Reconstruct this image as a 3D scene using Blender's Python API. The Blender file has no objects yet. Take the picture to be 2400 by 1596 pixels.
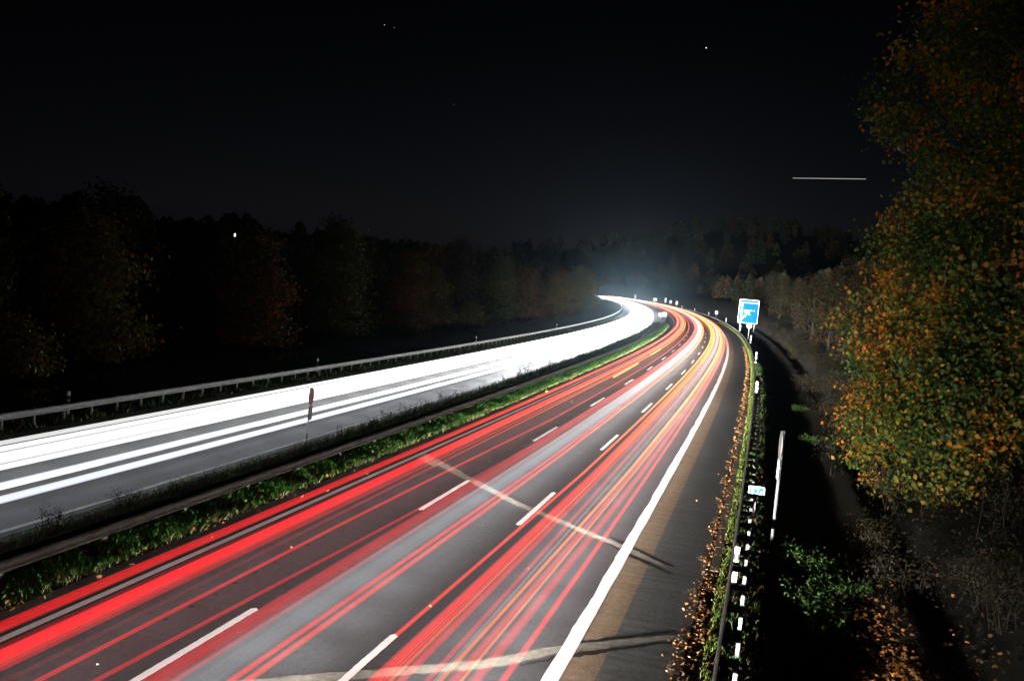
import bpy, math, random
import numpy as np

# ------------------------------------------------------------------ camera, sky, exposure
SC = bpy.context.scene
COL = SC.collection
CAM_H, PITCH, ROLL, LENS = 8.72638, 0.0648346, 0.0918580, 2351.5627 / 2400 * 36

fw = np.array([0, math.cos(PITCH), -math.sin(PITCH)])
rt = np.array([1.0, 0, 0]); up = np.cross(rt, fw)
c_, s_ = math.cos(ROLL), math.sin(ROLL)
rt2, up2 = c_ * rt + s_ * up, -s_ * rt + c_ * up
cam_data = bpy.data.cameras.new('camera')
cam_data.sensor_fit = 'HORIZONTAL'; cam_data.sensor_width = 36; cam_data.lens = LENS
cam_data.clip_start = 0.1; cam_data.clip_end = 8000
cam = bpy.data.objects.new('camera', cam_data); COL.objects.link(cam)
from mathutils import Matrix, Vector
M4 = Matrix.Identity(4)
for i in range(3):
    M4[i][0], M4[i][1], M4[i][2] = rt2[i], up2[i], -fw[i]
M4[2][3] = CAM_H
cam.matrix_world = M4
SC.camera = cam

world = bpy.data.worlds.new('World'); SC.world = world; world.use_nodes = True
wn = world.node_tree; wn.nodes.clear()
w_out = wn.nodes.new('ShaderNodeOutputWorld'); w_bg = wn.nodes.new('ShaderNodeBackground')
w_sky = wn.nodes.new('ShaderNodeTexSky'); w_sky.sky_type = 'NISHITA'
w_sky.sun_disc = False; w_sky.sun_elevation = math.radians(-7.4); w_sky.sun_rotation = math.radians(8)
w_sky.altitude = 300; w_sky.air_density = 1.0; w_sky.dust_density = 1.4; w_sky.ozone_density = 1.0
w_hsv = wn.nodes.new('ShaderNodeHueSaturation'); w_hsv.inputs['Saturation'].default_value = 0.25
wn.links.new(w_sky.outputs[0], w_hsv.inputs['Color'])
w_mul = wn.nodes.new('ShaderNodeMix'); w_mul.data_type = 'RGBA'; w_mul.blend_type = 'MULTIPLY'; w_mul.inputs[0].default_value = 1.0
w_mul.inputs[7].default_value = (0.80, 0.83, 1.16, 1)      # a cool night tint
wn.links.new(w_hsv.outputs[0], w_mul.inputs[6]); wn.links.new(w_mul.outputs[2], w_bg.inputs['Color']); w_bg.inputs['Strength'].default_value = 0.30
wn.links.new(w_bg.outputs[0], w_out.inputs['Surface'])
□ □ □
**WHAT IS ASKED:** Exactly as written, please give again the lines from the beginning of the listing through the line containing "CAM_H, PITCH, ROLL, LENS", inclusive, without any pictures.

**RESULT FOR THIS EXERCISE:**
Reconstruct this image as a 3D scene using Blender's Python API. The Blender file has no objects yet. Take the picture to be 2400 by 1596 pixels.
import bpy, math, random
import numpy as np

# ------------------------------------------------------------------ camera, sky, exposure
SC = bpy.context.scene
COL = SC.collection
CAM_H, PITCH, ROLL, LENS = 8.72638, 0.0648346, 0.0918580, 2351.5627 / 2400 * 36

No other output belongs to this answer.